Effects of plasma kinetic modeling on performance characterization of plasma actuators for active flow control

This work focuses on the development of a multiscale computational fluid dynamics (CFD) simulation framework for the investigation of the effects of plasma kinetics on the performance of a microscale dielectric barrier discharge plasma actuator (DBD-PA). To this purpose, DBD-PA multi-scale dual-step modelling approach has been implemented, by considering plasma chemistry and flow dynamic. At first, a microscopic plasma model based on the air plasma kinetics has been defined and plasma reactions have been simulated in zero-dimensional computations in order to evaluate the charge density. At this aim computations have been performed using the toolbox ZDPlasKin, which solves plasma reactions by means of Bolsig+ solver. An alternate current (AC) electrical feeding has been assumed: in particular, the sinusoidal voltage amplitude and the frequency have been fixed at 5 kV and 1 kHz at atmospheric pressure and 300 K temperature in quiescent environment.
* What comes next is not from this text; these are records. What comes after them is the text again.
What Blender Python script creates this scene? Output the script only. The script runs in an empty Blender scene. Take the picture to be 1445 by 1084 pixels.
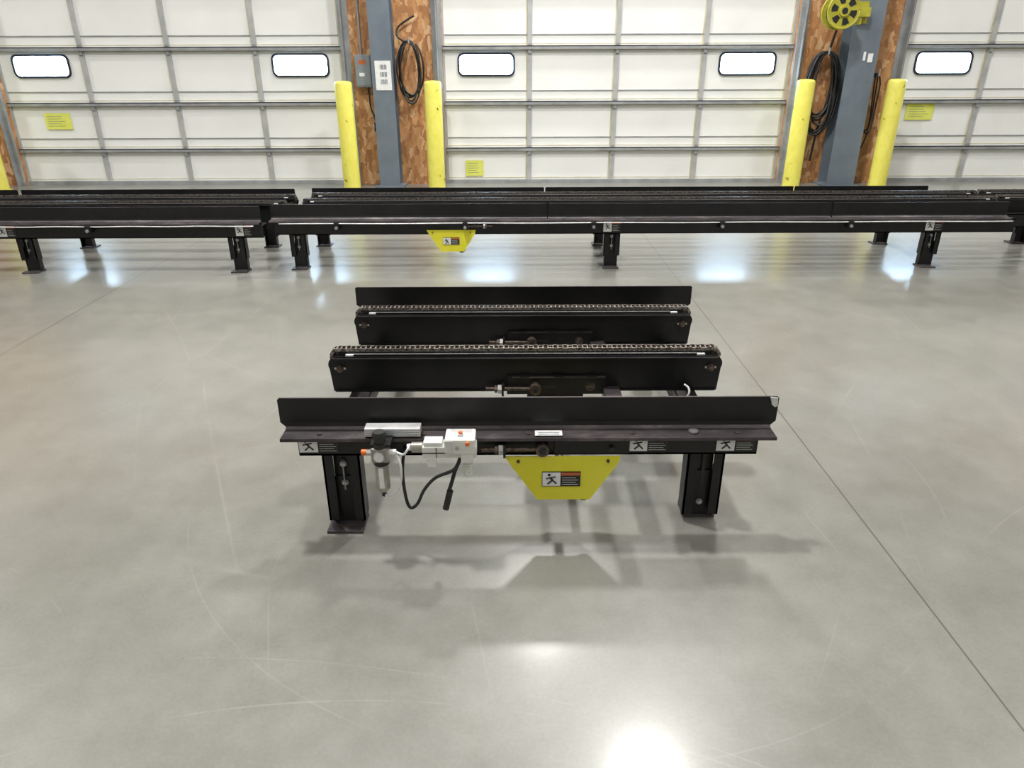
import bpy, bmesh, math, random
from mathutils import Vector, Matrix
random.seed(7)
scene = bpy.context.scene

# ------------------------------------------------------------------ materials
def new_mat(name):
    m = bpy.data.materials.new(name); m.use_nodes = True
    nt = m.node_tree; b = nt.nodes["Principled BSDF"]
    return m, nt, b
def ramp(nt, src, stops):
    r = nt.nodes.new("ShaderNodeValToRGB")
    e = r.color_ramp.elements
    while len(e) > 2: e.remove(e[-1])
    e[0].position = stops[0][0]; e[0].color = (*stops[0][1], 1)
    e[1].position = stops[-1][0]; e[1].color = (*stops[-1][1], 1)
    for p, c in stops[1:-1]:
        x = e.new(p); x.color = (*c, 1)
    nt.links.new(src, r.inputs[0]); return r.outputs[0]
def noise(nt, scale, detail=4, rough=.55, vec=None, dist=0):
    n = nt.nodes.new("ShaderNodeTexNoise")
    n.inputs["Scale"].default_value = scale; n.inputs["Detail"].default_value = detail
    n.inputs["Roughness"].default_value = rough; n.inputs["Distortion"].default_value = dist
    if vec is None:
        t = nt.nodes.new("ShaderNodeTexCoord"); vec = t.outputs["Object"]
    nt.links.new(vec, n.inputs["Vector"]); return n
def mapping(nt, scale=(1, 1, 1), rot=(0, 0, 0), loc=(0, 0, 0)):
    t = nt.nodes.new("ShaderNodeTexCoord"); m = nt.nodes.new("ShaderNodeMapping")
    m.inputs["Scale"].default_value = scale; m.inputs["Rotation"].default_value = rot; m.inputs["Location"].default_value = loc
    nt.links.new(t.outputs["Object"], m.inputs["Vector"]); return m.outputs[0]
def varied(name, c1, c2, rough=.5, metal=0, scale=12, r2=None, bump=0, lo=.35, hi=.65, spec=.5):
    m, nt, b = new_mat(name)
    n = noise(nt, scale, 5)
    nt.links.new(ramp(nt, n.outputs[0], [(lo, c1), (hi, c2)]), b.inputs["Base Color"])
    b.inputs["Metallic"].default_value = metal; b.inputs["Roughness"].default_value = rough
    b.inputs["Specular IOR Level"].default_value = spec
    if r2 is not None:
        n2 = noise(nt, scale * .6, 3)
        nt.links.new(ramp(nt, n2.outputs[0], [(.3, (rough,) * 3), (.7, (r2,) * 3)]), b.inputs["Roughness"])
    return m

M = {}
M['black'] = varied("black_paint", (.007, .007, .008), (.013, .012, .013), .3, 0, 9, .48, spec=.4)
m, nt, b = new_mat("scuffed_black_steel")
n = noise(nt, 14, 6, .7, mapping(nt, (.35, 1, 1)))
nt.links.new(ramp(nt, n.outputs[0], [(.35, (.035, .03, .033)), (.55, (.085, .072, .078)), (.75, (.22, .18, .18))]), b.inputs["Base Color"])
b.inputs["Roughness"].default_value = .42; b.inputs["Metallic"].default_value = .3
M['scuff'] = m
M['chain'] = varied("chain_steel", (.08, .065, .058), (.50, .45, .41), .32, .85, 90)
M['steel'] = varied("zinc_steel", (.45, .44, .43), (.66, .65, .64), .35, .8, 30)
M['rust'] = varied("oiled_bolt_steel", (.06, .045, .04), (.2, .15, .12), .45, .6, 80)
M['alu'] = varied("brushed_aluminium", (.6, .6, .6), (.8, .8, .8), .4, .4, 20)
M['yellow'] = varied("safety_yellow", (.78, .72, .03), (.86, .80, .06), .45, 0, 5, spec=.4)
M['reely'] = varied("aged_yellow_enamel", (.36, .33, .03), (.48, .44, .05), .4, 0, 8)
m, nt, b = new_mat("chipped_yellow_paint")
n = noise(nt, 9, 8, .7, mapping(nt, (1.4, 1.4, .8)))
nt.links.new(ramp(nt, n.outputs[0], [(.345, (.05, .045, .03)), (.38, (.76, .69, .10)), (.6, (.82, .76, .15)), (.8, (.80, .76, .26))]), b.inputs["Base Color"])
b.inputs["Roughness"].default_value = .4; M['bollard'] = m
M['white'] = varied("white_plastic", (.72, .72, .68), (.82, .82, .78), .4, 0, 8)
M['paper'] = varied("label_white", (.78, .78, .78), (.88, .88, .88), .5, 0, 40)
M['orange'] = varied("orange_plastic", (.75, .14, .02), (.85, .2, .04), .4, 0, 20)
M['redlab'] = varied("label_orange", (.50, .12, .04), (.58, .16, .05), .5, 0, 20)
M['rubber'] = varied("black_rubber", (.01, .01, .01), (.025, .025, .025), .45, 0, 20)
M['frame'] = varied("window_frame_black", (.01, .015, .025), (.02, .025, .04), .5, 0, 20)
M['bowl'] = varied("grey_bowl_metal", (.32, .30, .26), (.48, .45, .40), .3, .5, 20)
M['galv'] = varied("galvanised", (.30, .31, .32), (.42, .43, .44), .45, .3, 6)
M['stile'] = varied("door_stile_grey", (.40, .41, .41), (.50, .50, .50), .5, .1, 6)
M['seam'] = varied("door_seam_foam", (.55, .50, .30), (.70, .66, .5), .7, 0, 5)
M['column'] = varied("slate_column_paint", (.14, .172, .21), (.175, .21, .25), .45, 0, 4)
M['box'] = varied("electrical_grey", (.22, .25, .27), (.28, .31, .33), .45, .1, 6)
M['notice'] = varied("notice_yellow", (.72, .76, .10), (.82, .83, .2), .5, 0, 8)
M['wallw'] = varied("painted_wall", (.52, .52, .50), (.60, .60, .57), .7, 0, 1)
M['ceil'] = varied("ceiling_white", (.60, .60, .58), (.68, .68, .66), .8, 0, 1)
m, nt, b = new_mat("door_white")
n = noise(nt, 1.3, 4); n2 = noise(nt, 2.2, 1, .4)
nt.links.new(ramp(nt, n.outputs[0], [(.3, (.86, .86, .835)), (.7, (.92, .92, .90))]), b.inputs["Base Color"])
bp = nt.nodes.new("ShaderNodeBump"); bp.inputs["Strength"].default_value = .35; bp.inputs["Distance"].default_value = .04
nt.links.new(n2.outputs[0], bp.inputs["Height"]); nt.links.new(bp.outputs[0], b.inputs["Normal"]); b.inputs["Roughness"].default_value = .4
M['door'] = m
m, nt, b = new_mat("osb_board")
v = nt.nodes.new("ShaderNodeTexVoronoi"); v.inputs["Scale"].default_value = 24
mp = mapping(nt, (1, 1, .42), (0, .5, 0))
nn = noise(nt, 6, 3); mx = nt.nodes.new("ShaderNodeMixRGB"); mx.blend_type = 'ADD'; mx.inputs[0].default_value = .12
nt.links.new(mp, mx.inputs[1]); nt.links.new(nn.outputs["Color"], mx.inputs[2])
nt.links.new(mx.outputs[0], v.inputs["Vector"])
sp = nt.nodes.new("ShaderNodeSeparateColor"); nt.links.new(v.outputs["Color"], sp.inputs[0])
nt.links.new(ramp(nt, sp.outputs[0], [(0, (.36, .155, .06)), (.5, (.54, .26, .10)), (.8, (.62, .33, .15)), (1, (.74, .47, .26))]), b.inputs["Base Color"])
b.inputs["Roughness"].default_value = .6; M['osb'] = m
m, nt, b = new_mat("daylight_pane")
n = noise(nt, 3, 1)
nt.links.new(ramp(nt, n.outputs[0], [(.3, (.45, .70, 1)), (.7, (.58, .79, 1))]), b.inputs["Emission Color"])
b.inputs["Emission Strength"].default_value = 26; b.inputs["Base Color"].default_value = (.8, .85, .9, 1); b.inputs["Roughness"].default_value = .2
M['pane'] = m
m, nt, b = new_mat("lamp_lens"); b.inputs["Emission Color"].default_value = (1, .98, .94, 1); b.inputs["Emission Strength"].default_value = 4
M['lens'] = m

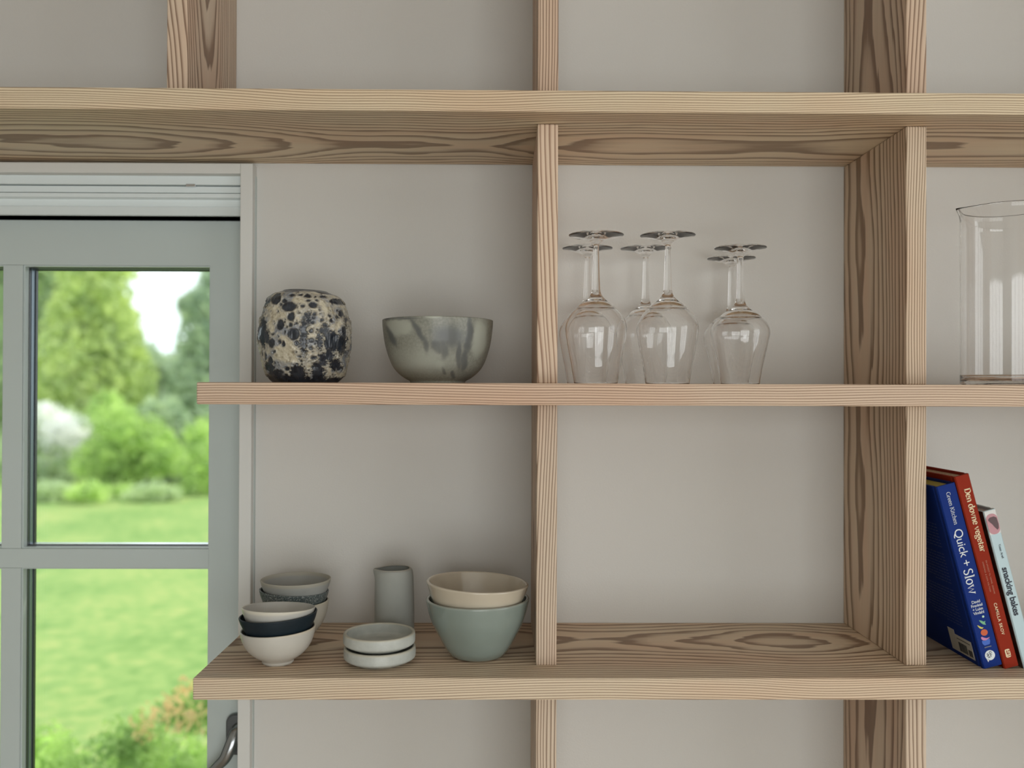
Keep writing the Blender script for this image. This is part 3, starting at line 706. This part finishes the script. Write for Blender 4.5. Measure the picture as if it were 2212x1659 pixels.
# a small contrast serif alphabet drawn with a broad pen (thick downstrokes, thin hairlines, slab ends)
def arc(cx, cy, rx, ry, a0, a1, n=14): return [(cx+rx*math.cos(math.radians(a0+(a1-a0)*k/n)), cy+ry*math.sin(math.radians(a0+(a1-a0)*k/n))) for k in range(n+1)]
def ln(*p): return list(p)
GLY = {
 'D': (0.66, [ln((.14, 0), (.14, .7)), ln((.04, .68), (.30, .68)) + arc(.30, .35, .28, .33, 90, -90)[1:] + [(.04, .02)]], []),
 'S': (0.52, [arc(.26, .53, .17, .16, 35, 180)[0:] + [(.12, .45), (.26, .37), (.40, .28)] + arc(.25, .18, .17, .17, 15, -165)], []),
 'G': (0.70, [arc(.36, .35, .30, .34, 50, 340), ln((.62, .02), (.62, .30))], [(.52, .74, .30)]),
 'K': (0.66, [ln((.14, 0), (.14, .7)), ln((.56, .68), (.15, .30)), ln((.26, .40), (.58, .01))], [(.04, .24, .01), (.04, .24, .69), (.46, .68, .01), (.44, .64, .69)]),
 'e': (0.46, [ln((.08, .27), (.38, .27)) + arc(.235, .25, .165, .235, 5, 325)], []),
 'n': (0.54, [ln((.13, 0), (.13, .46)), [(.13, .36)] + arc(.29, .31, .13, .16, 130, 0) + [(.42, 0)]], [(.04, .21, .01), (.34, .51, .01), (.04, .13, .465)]),
 'd': (0.54, [arc(.25, .24, .17, .24, 40, 320), ln((.41, 0), (.41, .72))], [(.32, .41, .71), (.41, .50, .01)]),
 'o': (0.50, [arc(.25, .24, .18, .235, 90, 450, 26)], []),
 'v': (0.50, [ln((.08, .46), (.25, .01), (.42, .46))], [(.01, .18, .465), (.33, .49, .465)]),
 'w': (0.74, [ln((.08, .46), (.23, .01), (.38, .42), (.52, .01), (.67, .46))], [(.01, .18, .465), (.58, .74, .465)]),
 'g': (0.50, [arc(.23, .30, .14, .165, 90, 450, 22), [(.14, .16), (.09, .08), (.16, .02), (.34, -.02)] + arc(.24, -.10, .17, .10, 50, -220)], [(.36, .48, .45)]),
 't': (0.34, [ln((.15, .60), (.15, .10)) + arc(.23, .09, .08, .08, 180, 300)], [(.04, .30, .455)]),
 'a': (0.48, [arc(.22, .34, .14, .13, 150, 20) + [(.36, 0)], arc(.21, .14, .14, .13, 60, 330)], [(.36, .46, .01)]),
 'r': (0.38, [ln((.13, 0), (.13, .46)), [(.13, .34)] + arc(.26, .34, .11, .12, 140, 40)], [(.04, .23, .01), (.04, .13, .465)]),
 'l': (0.26, [ln((.13, 0), (.13, .74))], [(.04, .22, .01), (.04, .13, .73)]),
 'i': (0.26, [ln((.13, 0), (.13, .46)), ln((.13, .60), (.13, .66))], [(.04, .22, .01), (.04, .13, .465)]),
 'c': (0.44, [arc(.24, .24, .165, .235, 40, 320)], []),
 'h': (0.54, [ln((.13, 0), (.13, .74)), [(.13, .36)] + arc(.29, .31, .13, .16, 130, 0) + [(.42, 0)]], [(.04, .21, .01), (.34, .51, .01), (.04, .13, .73)]),
 ' ': (0.26, [], []),
}
def serif_mesh(s, size, thick=0.10, thin=0.03, track=0.0):
    V, F = [], []; x0 = 0
    for ch in s:
        adv, strokes, bars = GLY[ch]
        for st in strokes:
            base = len(V); n = len(st)
            for i, (x, y) in enumerate(st):
                a = st[max(0, i-1)]; b_ = st[min(n-1, i+1)]
                dx, dy = b_[0]-a[0], b_[1]-a[1]; L_ = math.hypot(dx, dy) or 1
                dx /= L_; dy /= L_
                wd = (thin + (thick-thin)*abs(dy)**1.3)/2
                if ch in 'vwK' and dy*dx > 0: wd = thin*0.75
                V.append((x0+x-dy*wd, y+dx*wd, 0)); V.append((x0+x+dy*wd, y-dx*wd, 0))
            for i in range(n-1): F.append((base+2*i, base+2*i+1, base+2*i+3, base+2*i+2))
        for xa, xb, y in bars:
            base = len(V); V += [(x0+xa, y-thin/2, 0), (x0+xb, y-thin/2, 0), (x0+xb, y+thin/2, 0), (x0+xa, y+thin/2, 0)]; F.append((base, base+1, base+2, base+3))
        x0 += adv + track
    return [(x*size, y*size, z) for x, y, z in V], F

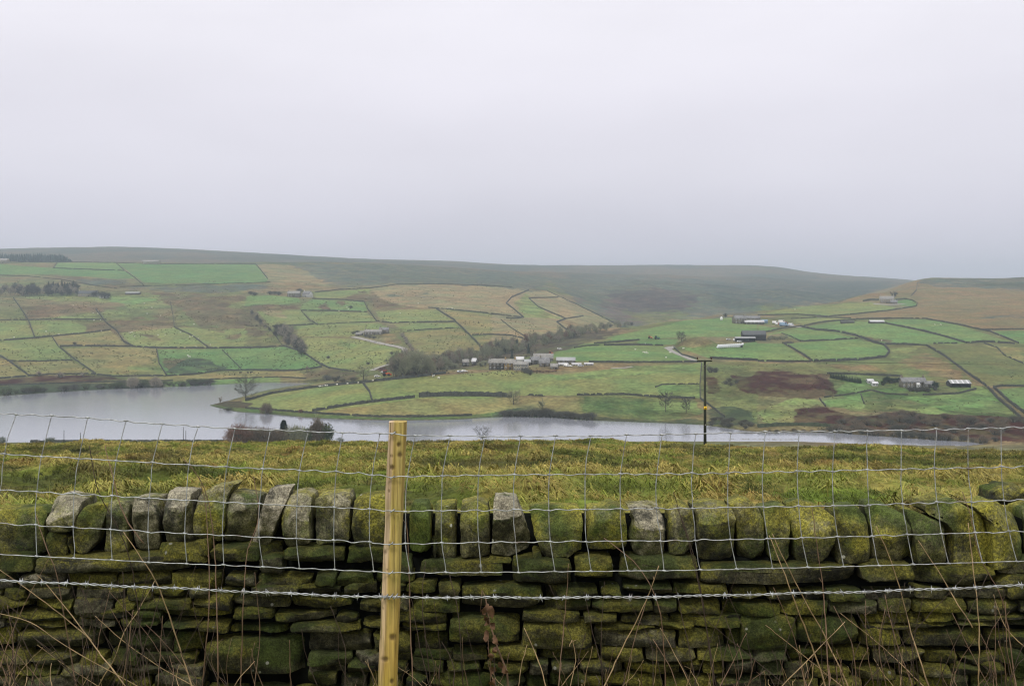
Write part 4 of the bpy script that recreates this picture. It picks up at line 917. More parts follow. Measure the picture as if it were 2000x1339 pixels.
# near shore garden group, left of the post
shrub(466,871,50,'dark red leafless shrub at the left end of the waterside hedge', mat=twig_red_m, wr=1.1, seed=11, ymin=425, n=2200)
for i, (x, h) in enumerate(((486,46),(499,45),(512,43),(524,42),(536,40),(546,38))): shrub(x, 869, h, 'brown bushy stretch of the waterside hedge left of the cypress', 'waterside hedge bushes', bramble_m, 1.1, seed=12, ymin=425, n=1000)
for i, (x, h) in enumerate(((570,45),(580,43),(590,40),(599,37))): shrub(x, 867, h, 'olive bare bush between the cypress and the ragged tree', 'bushes right of the cypress', twig_green_m, 1.0, seed=13, ymin=425, n=900)
q = at(554, 866, 425); c_, t_ = conifer_mesh(5, hgt(45, q.y), hgt(8.2, q.y), 5000, True)
plant('cypress', q, [('crown', c_, conifer_m), ('trunk', t_, bark_m)], 'dark columnar cypress by the water left of the post', 'tree')
shrub(607,867,37,'ragged dark bush left half of the clump beside the post', mat=shrub_m, wr=.9, seed=14, ymin=425, n=1500)
shrub(622,867,58,'tall ragged reddish topped tree in the clump nearest the post', mat=bramble_m, wr=.55, seed=15, ymin=425, n=1800)
shrub(637,867,43,'ragged dark bush right half of the clump beside the post', mat=shrub_m, wr=.8, seed=16, ymin=425, n=1500)
shrub(664,866,13,'small low green bush right of the ragged clump', mat=shrub_m, wr=1.6, seed=17, ymin=425)
shrub(96,868,17,'dark rounded bush at the water edge on the far left', mat=shrub_m, wr=1.7, seed=18, ymin=425)
shrub(74,867,9,'thin low bush left of the dark waterside bush', mat=twig_m, wr=1.6, seed=7, ymin=425, n=350)
shrub(2,868,17,'dark bush cut by the left edge of the picture', mat=shrub_m, wr=1.4, seed=18, ymin=425)
# right hand side
for i in range(34):
    x = 1505+i*13.2+rt.uniform(-6,6); y = float(np.interp(x,[1496,1545,1632,1755,1895,1930],[845,843.5,845,854,863,867]))-rt.uniform(0,3)
    shrub(x, y, rt.uniform(10,20) if x > 1620 else rt.uniform(5,9), 'dark bare scrub overhanging the water along the right shore', 'scrub overhanging the right shore', rt.choice([twig_dark_m, bramble_m]), 1.9, seed=rt.choice([6, 19]))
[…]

The predictal charge density has been in a macroscopic plasma-fluid model based on Suzen Dual Potential Model (DPM), which has implemented in the computation fluid dynamic CFD code OpenFoam. Hence, as second step, 2D-CFD simulations of the electro-hydrodynamic body forces induced by the microscale DBDPA have been performed, based on the previously predicted charge densities at the operating conditions. Quiescent flow over a dielectric barrier discharge actuator has been simulated using the plasma-fluid model. The novel modelling framework has been validated with experimental data.